Au Conseil, au lieu de faire avancer les choses Fritz Jean prefère se livrer dans des conflits stériles avec ses pairs, regrette un conseiller contacté par Gazette Haïti. « Quand cela lui permet de placer ses pions dans toutes les espaces de l'administration publique, il collabore avec les 3 conseillers indexés dans le scandale de la BNC pour bénéficier de leur vote mais quand ils ne servent pas ses interêts, ils sont considérés comme des animaux malades de la peste », affirme-t-il.
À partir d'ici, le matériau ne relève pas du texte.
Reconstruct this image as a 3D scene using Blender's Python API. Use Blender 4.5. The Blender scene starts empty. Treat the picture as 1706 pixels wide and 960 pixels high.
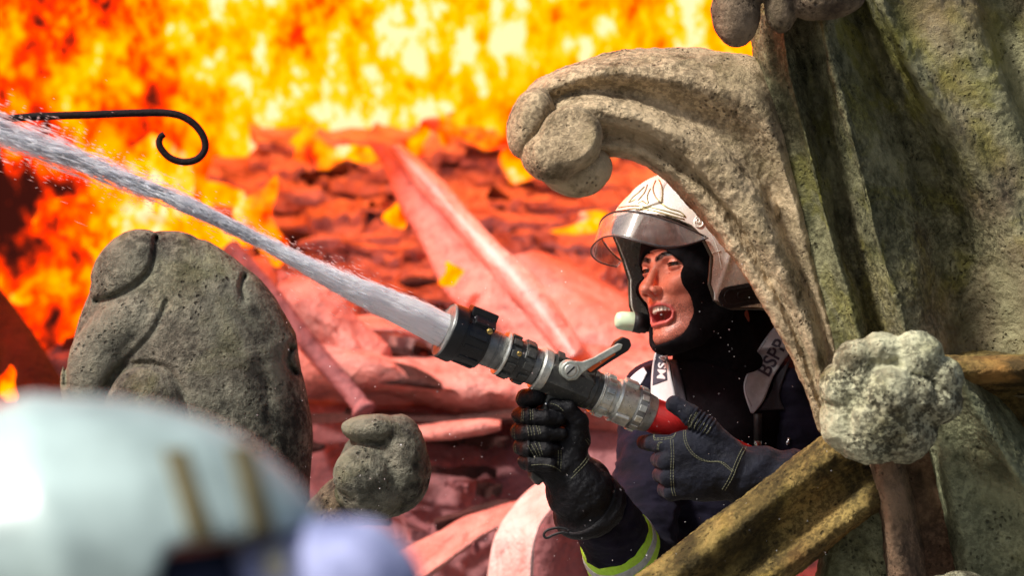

Au-delà du cas de Fritz Jean qui aura déçu la population ou du moins ceux qui croyaient en lui, c’est l’ensemble du processus de transition qui semble en péril. Dans deux mois, le représentant du secteur privé des affaires Laurent Saint Cyr prendra les rênes de la dernière phase de la transition. Pourra-il faire mieux quand l'immobilisme a caractérisé la gestion de son prédécéseur ? A quelques mois d’échéances cruciales, rien ne laisse présager une élection présidentielle dans les temps en dépit des promesses de l'équipe au pouvoir. Plus d'un an après, il est clair que le CPT n'a pas tenu sa promesse et n'a non plus rempli sa mission qui était celle de rétablir la sécurité des vies et des biens, même s'il faut le reconnaitre, qu'aucune connivence avec les gangs n'a été jusqu'à date documentée. En seulement une année, le bilan est désastreux : plus de 5000 morts violentes, plus d'un million de déplacés internes, des centaines de cas de viols sans oublier les incendies criminels.
Tout compte fait, une nouvelle transition semble se profiler à l’horizon. La question demeure : à qui confiera-t-on le prochain chapitre de cette interminable transition politique ? L'actuel Conseil Présidentiel ? Une nouvelle équipe issue de nouvelles négociations sous l’obédience de la communauté internationale ? Un CPT replatré ? La Cour de Cassation ? Didier Fils-Aimé reste seul pour organiser les élections ou avec un CPT revu ? Ce qui est certain, c’est à quelques mois de la fin du mandat de cette transition, des hommes et femmes politiques de notre triste Haïti sont déjà à l’affût. Mais aucune certitude qu’ils pourront et voudront faire mieux.